(Scripts that build scenes)
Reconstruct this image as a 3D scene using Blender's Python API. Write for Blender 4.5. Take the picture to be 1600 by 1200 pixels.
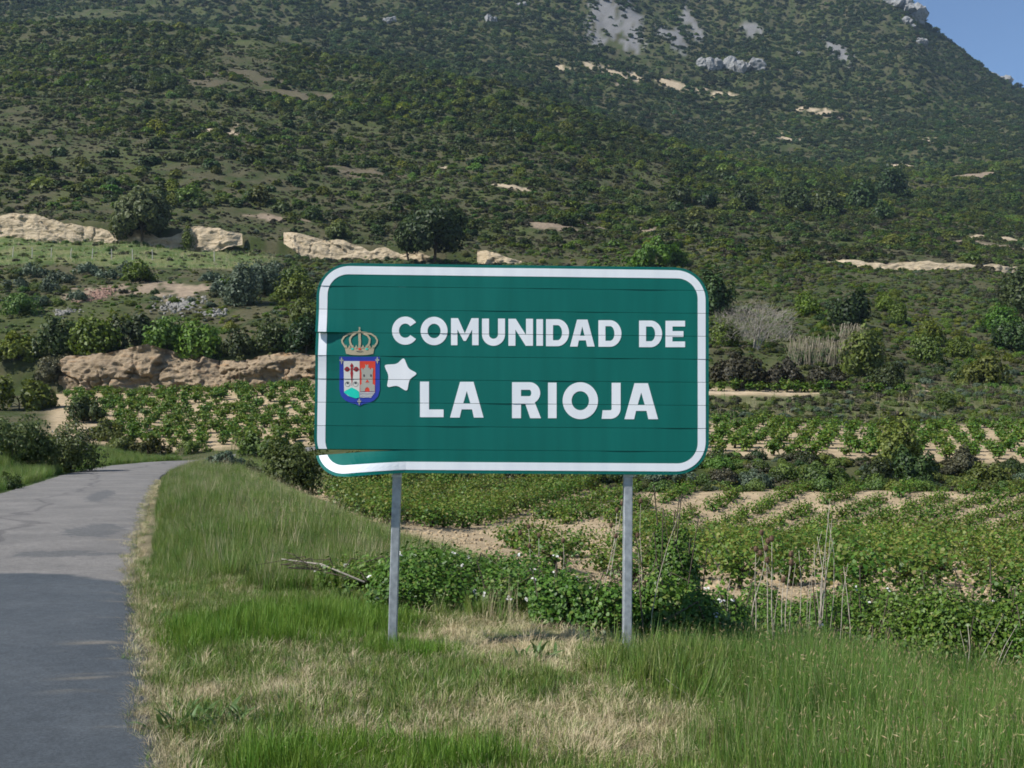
import bpy, bmesh, math, random
import numpy as np
from mathutils import Vector, Matrix

for _o in list(bpy.data.objects):
    bpy.data.objects.remove(_o)
SC = bpy.context.scene
COL = SC.collection
rng = np.random.default_rng(7)
random.seed(7)

# ------------------------------------------------------------------ camera
FPX, PITCH, CAMH = 1715.0, math.atan(80 / 1715.0), 1.62
cam = bpy.data.cameras.new('camera')
cam_o = bpy.data.objects.new('camera', cam)
COL.objects.link(cam_o)
cam.sensor_width = 36.0
cam.lens = 36.0 * FPX / 1600.0
cam.clip_start, cam.clip_end = 0.1, 9000.0
cam_o.location = (0, 0, CAMH)
cam_o.rotation_euler = (math.pi / 2 + PITCH, 0, 0)
SC.camera = cam_o

# ------------------------------------------------------------------ sky and sun
SUN_DIR = Vector((0.87, 0.45, -1.0)).normalized()       # the way the light travels
SUN_EL = math.asin(-SUN_DIR.z)
world = bpy.data.worlds.new('World')
SC.world = world
world.use_nodes = True
wn = world.node_tree
wn.nodes.clear()
sky = wn.nodes.new('ShaderNodeTexSky')
sky.sky_type = 'NISHITA'
sky.sun_disc = False
sky.sun_elevation = SUN_EL
sky.sun_rotation = math.atan2(-SUN_DIR.x, -SUN_DIR.y) % (2 * math.pi)
sky.altitude = 1200
sky.air_density, sky.dust_density, sky.ozone_density = 1.0, 0.0, 4.0
bg = wn.nodes.new('ShaderNodeBackground')
bg.inputs['Strength'].default_value = 0.105
wo = wn.nodes.new('ShaderNodeOutputWorld')
wn.links.new(sky.outputs[0], bg.inputs[0])
wn.links.new(bg.outputs[0], wo.inputs[0])

sun = bpy.data.lights.new('sun', 'SUN')
sun.energy = 5.0
sun.angle = math.radians(0.53)
sun.color = (1.0, 0.965, 0.90)
sun_o = bpy.data.objects.new('sun', sun)
COL.objects.link(sun_o)
sun_o.rotation_euler = SUN_DIR.to_track_quat('-Z', 'Y').to_euler()

SC.view_settings.view_transform = 'Standard'
SC.view_settings.look = 'None'
SC.view_settings.exposure = 0.38
SC.view_settings.gamma = 1.0
SC.render.engine = 'CYCLES'
SC.cycles.use_denoising = True
SC.cycles.max_bounces = 6
SC.cycles.diffuse_bounces = 2
SC.cycles.transmission_bounces = 3
SC.cycles.glossy_bounces = 2
SC.cycles.volume_bounces = 0
SC.cycles.transparent_max_bounces = 4
SC.cycles.use_adaptive_sampling = True
SC.cycles.adaptive_threshold = 0.02
SC.cycles.filter_width = 1.7
SC.cycles.caustics_reflective = False
SC.cycles.caustics_refractive = False

# ------------------------------------------------------------------ helpers
SP, CP = math.sin(PITCH), math.cos(PITCH)

def at(px, py, d):
    """world point at forward distance d seen at photo pixel (px, py)"""
    a, b = (px - 800) / FPX, (600 - py) / FPX
    yc = CP - b * SP
    return Vector((a / yc * d, d, CAMH + (SP + b * CP) / yc * d))

def px_of(x, y):
    return 800 + FPX * x / np.maximum(y, 1.0)

def sstep(a, b, x):
    t = np.clip((x - a) / (b - a), 0, 1)
    return t * t * (3 - 2 * t)

_lat = {}
def vnoise(x, y, seed=0):
    if seed not in _lat:
        _lat[seed] = np.random.default_rng(1000 + seed).random((256, 256))
    L = _lat[seed]
    x = np.asarray(x, float); y = np.asarray(y, float)
    xi, yi = np.floor(x).astype(int), np.floor(y).astype(int)
    fx, fy = x - xi, y - yi
    fx, fy = fx * fx * (3 - 2 * fx), fy * fy * (3 - 2 * fy)
    x0, x1, y0, y1 = xi & 255, (xi + 1) & 255, yi & 255, (yi + 1) & 255
    return ((L[x0, y0] * (1 - fx) + L[x1, y0] * fx) * (1 - fy) + (L[x0, y1] * (1 - fx) + L[x1, y1] * fx) * fy)

def fbm(x, y, seed=0, octaves=4):
    s, amp, tot = 0, 1, 0
    for k in range(octaves):
        s = s + amp * vnoise(np.asarray(x) * 2 ** k + 17.3 * k, np.asarray(y) * 2 ** k - 9.1 * k, seed + k)
        tot += amp
        amp *= 0.5
    return s / tot

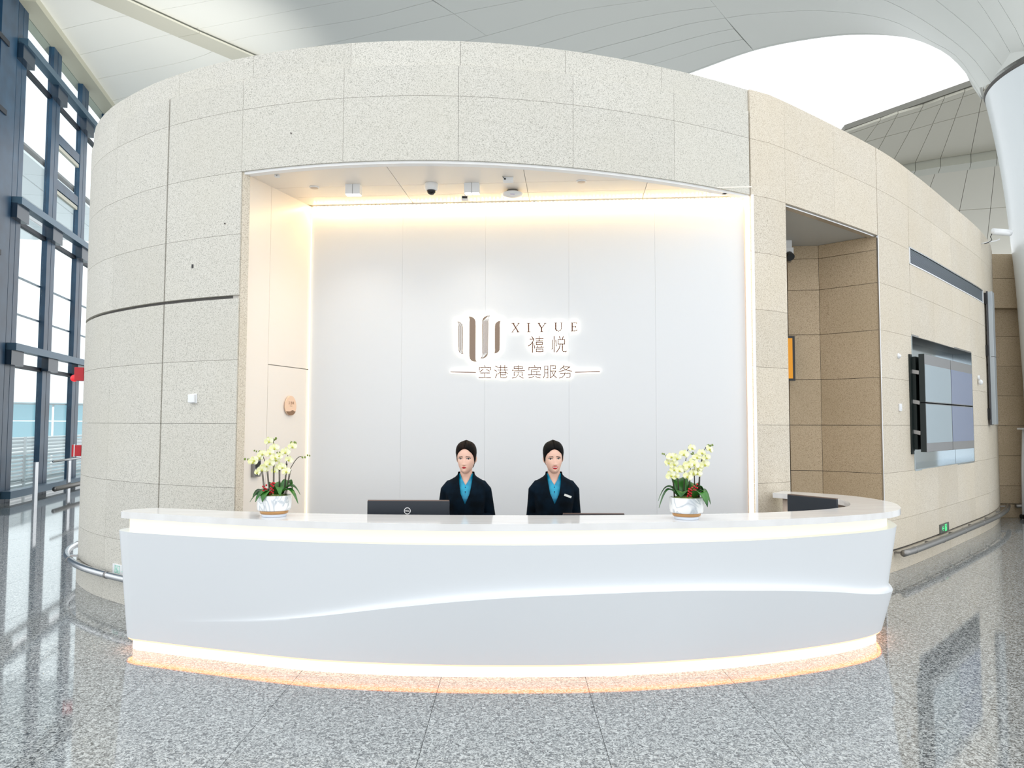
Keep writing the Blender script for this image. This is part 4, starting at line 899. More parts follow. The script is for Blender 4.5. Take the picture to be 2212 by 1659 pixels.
# bullet camera on the rim
uc, zc = DRUM.hit(2119, 512); pc = DRUM.p(uc); cc = empty('bullet_camera', 'white bullet security camera on an arm at the rim of the stone wall', 'camera', (pc[0], pc[1], 5.14)); cc.scale = (.68, .68, .68)
build('arm', MB().tube([(0, 0, 0), (.15, -.10, .02), (.33, -.10, .05), (.42, -.12, .09)], .016, 8), WHITEP, cc, True)
build('housing', MB().tube([(.16, -.20, .26), (.20, -.20, .262), (.55, -.22, .225), (.62, -.22, .218)], [.045, .075, .075, .07], 16), WHITEP, cc, True)
build('lens_window', MB().tube([(.61, -.22, .218), (.63, -.221, .216)], .05, 16), BLACK, cc); build('sun_hood', MB().tube([(.18, -.20, .285), (.66, -.222, .238)], .078, 16), WHITEP, cc, True)
build('cable', MB().tube([(.17, -.19, .22), (.15, -.16, .14), (.20, -.14, .06), (.12, -.1, .0), (.05, -.05, -.02)], .01, 6), BLACK, cc, True)
# camera and yellow poster inside the recess
pw = atplane(1703.5, 771, (R0[0] + .05, R0[1] + .3, 0), (1, .03, 0))
rdir = (R1 - R0) / np.linalg.norm(R1 - R0); rn = np.array([rdir[1], -rdir[0]])
def on_rec(px, py): return atplane(px, py, (R0[0], R0[1], 0), (rn[0], rn[1], 0))
pa = atplane(1705, 771, (3.7, 9.80, 0), (0, 1, 0))
ps = empty('yellow_poster', 'bright yellow framed poster partly hidden behind the pillar edge', 'poster', (3.42, 9.72, 0))
build('frame', MB().box(-.25, .295, -.03, 0, 2.42, 3.01), BLACK, ps); build('sheet', MB().box(-.25, .262, -.034, -.03, 2.45, 2.98), mat('poster_yellow', (252, 168, 20), .5), ps)
rc = empty('recess_camera', 'small grey camera under the ceiling of the right recess', 'camera', (3.585, 9.55, 3.98)); build('body', MB().box(-.06, .06, -.06, .06, .06, .16), WHITEP, rc, bevel=.004); build('lens', MB().tube([(0, -.06, .06), (0, -.12, .02)], .05, 12), BLACK, rc); build('mount', MB().box(-.04, .05, -.03, .03, .16, .26), WHITEP, rc); build('foot', MB().tube([(0, -.03, .06), (0, -.05, -.03)], .03, 10), STEELD, rc)
# white stand cut by the right edge of the photo
st = empty('white_stand', 'white stand with a small top plate at the right edge of the photo', 'stand', (10.08, 14.70, 0)); build('top_plate', MB().box(-.02, .14, -.08, .08, 1.76, 1.80), WHITEP, st, bevel=.005)
build('pole', MB().tube([(.0, 0, .0), (.02, 0, 1.0), (.06, 0, 1.77)], .03, 10), WHITEP, st, True); build('wheel', MB().tube([(0, -.05, .05), (0, .05, .05)], .05, 12), BLACK, st)

# unseen uplight added on the drum roof to brighten the ceiling near the glass
up = empty('added_roof_uplight', 'unseen uplight added on the flat roof of the stone drum to brighten the hall ceiling', 'light', (-4.0, 13.2, 5.1)); build('housing', MB().lathe([(.12, 0), (.12, .2), (.16, .26)], 20), STEELD, up)
ul = D.lights.new('uplight', 'SPOT'); ul.energy = 3200; ul.color = (1, .96, .88); ul.spot_size = math.radians(70); ul.spot_blend = 1; ul.shadow_soft_size = .15
uo = D.objects.new('uplight', ul); COL.objects.link(uo); uo.location = (-4.0, 13.2, 5.45); uo.rotation_euler = Vector((-8.2, 9.2, 6.6)).to_track_quat('-Z', 'Y').to_euler()

# ------------------------------------------------------------------ monitors on the staff side
def monitor(name, label, cx, cy, w, h, zt, rz, badge=False, tilt=0.0, foot=.75):
    t = empty(name, label, 'monitor', (cx, cy, foot), rz)
    hz = zt - foot
    c = build('back_cover', MB().box(-w / 2, w / 2, -.012, .012, hz - h, hz).box(-w * .32, w * .32, -.035, -.01, hz - h * .85, hz - h * .2) if badge is None else MB().box(-w / 2, w / 2, -.014, .014, hz - h, hz), mat('monitor_back', (34, 42, 52), .45), t, bevel=.006)
    build('panel', MB().box(-w / 2 + .008, w / 2 - .008, .0142, .0155, hz - h + .01, hz - .01), BLACK, t)
    build('top_edge', MB().box(-w / 2 + .003, w / 2 - .003, -.013, .015, hz - .001, hz + .0055), mat('monitor_edge', (110, 92, 84), .35), t)
    build('stand_neck', MB().box(-.035, .035, .0, .03, 0, hz - h * .5), STEELD, t); build('stand_foot', MB().box(-.11, .11, -.07, .06, 0, .012), STEELD, t, bevel=.003)
    return t, hz
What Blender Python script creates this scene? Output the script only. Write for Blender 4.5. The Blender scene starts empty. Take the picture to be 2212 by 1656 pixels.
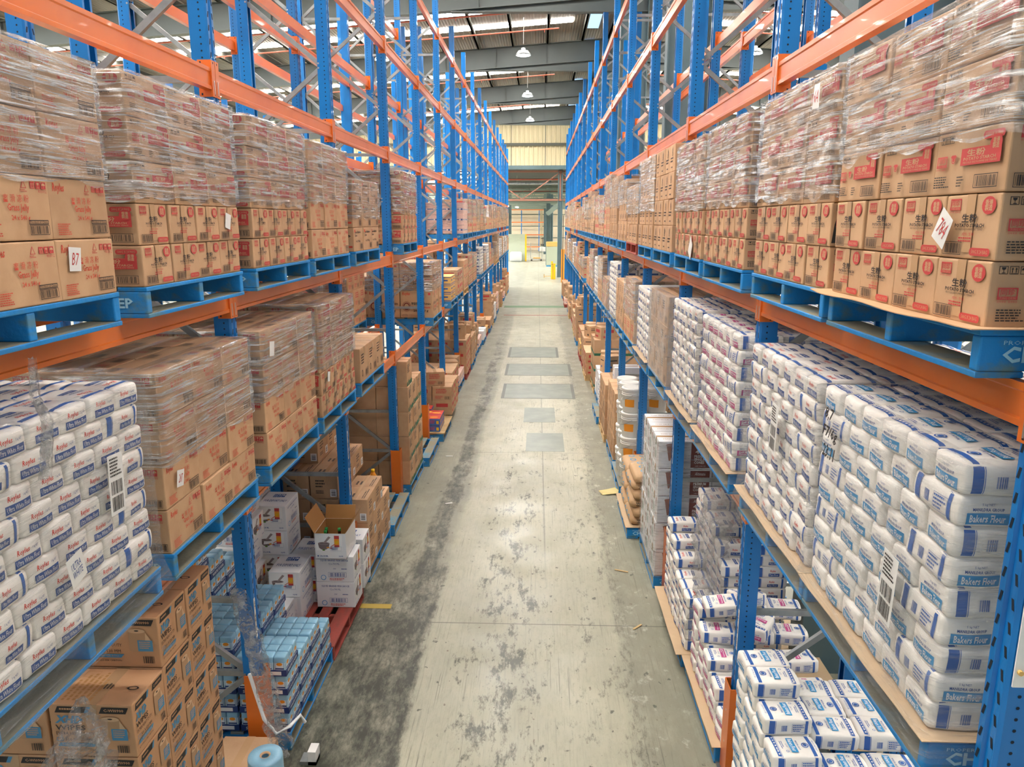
import bpy, math, random
import numpy as np
from mathutils import Vector, Matrix
from mathutils.bvhtree import BVHTree

SC = bpy.context.scene
COL = SC.collection
PI = math.pi
# ------------------------------------------------------------------ camera, world, exposure
CAM_H = 3.8797
cam_d = bpy.data.cameras.new('camera'); cam = bpy.data.objects.new('camera', cam_d); COL.objects.link(cam)
cam_d.sensor_width = 36.0; cam_d.lens = 36.0 * 1621.56 / 2212.0; cam_d.clip_start = 0.05; cam_d.clip_end = 400
cam.location = (0, 0, CAM_H)
# yaw (towards the left) and pitch (down) of the shot
cam.rotation_mode = 'XYZ'
cam.rotation_euler = (PI/2 - 0.2136, 0.0, 0.0367)
SC.camera = cam
W = bpy.data.worlds.new('world'); SC.world = W; W.use_nodes = True
W.node_tree.nodes['Background'].inputs[0].default_value = (0.90, 0.96, 1.0, 1)
W.node_tree.nodes['Background'].inputs[1].default_value = 0.30
SC.view_settings.view_transform = 'Standard'; SC.view_settings.look = 'None'
SC.view_settings.exposure = 1.12; SC.view_settings.gamma = 1.0
SC.view_settings.use_curve_mapping = False
SKY_STRENGTH = 20.0      # translucent roof sheets and added fill strips
LAMP_STRENGTH = 90.0    # high bay lamps
try:
    c = SC.cycles
    c.max_bounces = 6; c.diffuse_bounces = 3; c.glossy_bounces = 3; c.transmission_bounces = 2; c.transparent_max_bounces = 10
    c.caustics_reflective = False; c.caustics_refractive = False
    c.sample_clamp_indirect = 4.0
    c.use_adaptive_sampling = True; c.adaptive_threshold = 0.05
except Exception:
    pass

# ------------------------------------------------------------------ layout constants (metres)
LX, RX = -1.982, 1.372            # aisle faces of the two rack rows
LY, RY, PITCH = 4.7275, 4.6926, 2.68
LF, RF = -1.832, 1.268            # pallet fronts
ZM, ZD, ZG = 3.43, 2.09, 0.0      # undersides of the pallets: upper shelf, lower shelf, floor
PH = 0.145                        # pallet height
ORD = ('first second third fourth fifth sixth seventh eighth ninth tenth eleventh twelfth thirteenth fourteenth fifteenth '
       'sixteenth seventeenth eighteenth nineteenth twentieth').split()
ORD += ['twenty-' + o for o in ORD[:9]] + ['thirtieth'] + ['thirty-' + o for o in ORD[:9]] + ['fortieth'] + ['forty-' + o for o in ORD[:9]]
R = random.Random(7)

# ------------------------------------------------------------------ materials
def lin(c):
    c /= 255.0
    return c/12.92 if c <= 0.04045 else ((c+0.055)/1.055)**2.4
def rgb(h):
    h = h.lstrip('#'); return (lin(int(h[0:2], 16)), lin(int(h[2:4], 16)), lin(int(h[4:6], 16)), 1)
MATS = {}
def nd(nt, t, **kw):
    n = nt.nodes.new(t)
    for k, v in kw.items(): setattr(n, k, v)
    return n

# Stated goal
Skip the pictures and quote each line of the entries above, from the first through the line with "SC.camera = cam_o", exactly as it appears.

# Solution to this task
Reconstruct this image as a 3D scene using Blender's Python API. Write for Blender 4.5. Take the picture to be 1600 by 1200 pixels.
import bpy, bmesh, math, random
import numpy as np
from mathutils import Vector, Matrix

for _o in list(bpy.data.objects):
    bpy.data.objects.remove(_o)
SC = bpy.context.scene
COL = SC.collection
rng = np.random.default_rng(7)
random.seed(7)

# ------------------------------------------------------------------ camera
FPX, PITCH, CAMH = 1715.0, math.atan(80 / 1715.0), 1.62
cam = bpy.data.cameras.new('camera')
cam_o = bpy.data.objects.new('camera', cam)
COL.objects.link(cam_o)
cam.sensor_width = 36.0
cam.lens = 36.0 * FPX / 1600.0
cam.clip_start, cam.clip_end = 0.1, 9000.0
cam_o.location = (0, 0, CAMH)
cam_o.rotation_euler = (math.pi / 2 + PITCH, 0, 0)
SC.camera = cam_o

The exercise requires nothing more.